Face authentication using graph-based low-rank representation of facial local structures for mobile vision applications

Mobile vision systems involve more challenges than ordinary vision systems. In this paper, we propose a novel face authentication approach that considers the difficulties, which exist in mobile vision systems, e.g. lower resolution and quality acquisition, lower storage capabilities, lower computation power, and poor imaging conditions. The proposed authentication approach uses specific fiducial components for authentication purposes. A facial graph model, which involves both of appearance and geometric facial information, is built for face representation. The graph of an image in the gallery set is composed of the low rank matrices of those components as nodes and the mean Euclidean distances between these components as edges. The probe image is represented in a similar way, except that the nodes are represented by the intensity vectors of the components.
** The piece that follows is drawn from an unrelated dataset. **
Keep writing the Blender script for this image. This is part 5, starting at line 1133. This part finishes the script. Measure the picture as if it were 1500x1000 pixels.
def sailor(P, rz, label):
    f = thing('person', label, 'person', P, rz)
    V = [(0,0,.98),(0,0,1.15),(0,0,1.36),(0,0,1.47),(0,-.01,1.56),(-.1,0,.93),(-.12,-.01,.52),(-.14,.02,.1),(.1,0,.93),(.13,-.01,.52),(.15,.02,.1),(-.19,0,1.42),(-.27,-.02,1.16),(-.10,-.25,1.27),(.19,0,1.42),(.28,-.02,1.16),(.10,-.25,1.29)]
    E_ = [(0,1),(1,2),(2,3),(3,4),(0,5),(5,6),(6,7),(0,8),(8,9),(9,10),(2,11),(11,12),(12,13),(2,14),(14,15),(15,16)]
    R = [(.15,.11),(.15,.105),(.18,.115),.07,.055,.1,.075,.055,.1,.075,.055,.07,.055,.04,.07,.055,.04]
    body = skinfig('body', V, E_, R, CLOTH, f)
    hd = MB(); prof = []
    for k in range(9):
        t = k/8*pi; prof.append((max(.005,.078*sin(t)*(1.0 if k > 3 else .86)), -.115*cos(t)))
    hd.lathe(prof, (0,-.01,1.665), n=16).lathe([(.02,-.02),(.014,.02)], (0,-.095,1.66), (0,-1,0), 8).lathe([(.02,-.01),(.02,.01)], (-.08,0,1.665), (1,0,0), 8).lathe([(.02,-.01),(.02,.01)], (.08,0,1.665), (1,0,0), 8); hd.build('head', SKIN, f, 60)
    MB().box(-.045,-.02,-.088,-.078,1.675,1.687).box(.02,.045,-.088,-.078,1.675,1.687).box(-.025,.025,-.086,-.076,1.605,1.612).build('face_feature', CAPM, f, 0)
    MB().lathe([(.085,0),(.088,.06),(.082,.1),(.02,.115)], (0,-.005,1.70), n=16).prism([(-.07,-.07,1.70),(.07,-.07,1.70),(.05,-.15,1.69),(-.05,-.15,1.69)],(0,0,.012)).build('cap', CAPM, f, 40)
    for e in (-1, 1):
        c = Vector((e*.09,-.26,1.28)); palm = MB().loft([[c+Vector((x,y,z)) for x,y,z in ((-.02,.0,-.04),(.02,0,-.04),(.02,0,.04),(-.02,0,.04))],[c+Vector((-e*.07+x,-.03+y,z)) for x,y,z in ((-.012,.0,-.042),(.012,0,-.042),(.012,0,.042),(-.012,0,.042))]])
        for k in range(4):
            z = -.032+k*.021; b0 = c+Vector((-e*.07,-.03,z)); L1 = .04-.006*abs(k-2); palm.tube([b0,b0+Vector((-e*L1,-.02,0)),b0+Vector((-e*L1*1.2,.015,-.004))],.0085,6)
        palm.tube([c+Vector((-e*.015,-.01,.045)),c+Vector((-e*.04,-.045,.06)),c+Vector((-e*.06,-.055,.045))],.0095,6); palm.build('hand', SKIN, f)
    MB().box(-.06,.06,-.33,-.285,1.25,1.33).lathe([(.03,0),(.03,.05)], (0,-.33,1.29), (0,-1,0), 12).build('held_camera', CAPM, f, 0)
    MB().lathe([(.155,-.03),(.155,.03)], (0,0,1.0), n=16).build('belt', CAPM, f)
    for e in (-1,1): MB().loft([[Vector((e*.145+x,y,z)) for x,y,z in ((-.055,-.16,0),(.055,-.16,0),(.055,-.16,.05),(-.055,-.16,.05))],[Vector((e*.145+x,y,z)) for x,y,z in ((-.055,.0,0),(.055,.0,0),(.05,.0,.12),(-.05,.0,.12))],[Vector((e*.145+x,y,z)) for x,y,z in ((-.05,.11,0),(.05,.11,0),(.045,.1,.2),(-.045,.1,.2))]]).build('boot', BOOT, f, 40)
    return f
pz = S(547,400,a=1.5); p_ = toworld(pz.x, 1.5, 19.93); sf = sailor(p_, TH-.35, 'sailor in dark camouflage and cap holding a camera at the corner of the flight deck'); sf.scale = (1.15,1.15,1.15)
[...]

A weighted matching procedure is performed between the probe and the gallery graphs to make an authentication decision. The proposed system was evaluated using a locally-designed challenging dataset, which is acquired using a cell phone camera. The quality of the captured images of the evaluation dataset is intentionally very low, in order to mimic severe imaging conditions, which a mobile authentication system may encounter. For comparison purposes and as a benchmark test, we evaluate the proposed approach using the FRGC 2.0 dataset. The evaluation results show the potential of the proposed approach in making correct authentication decisions, given very low quality-images. The effectiveness of the proposed approach, in terms of accuracy and memory requirements, versus relevant approaches is demonstrated.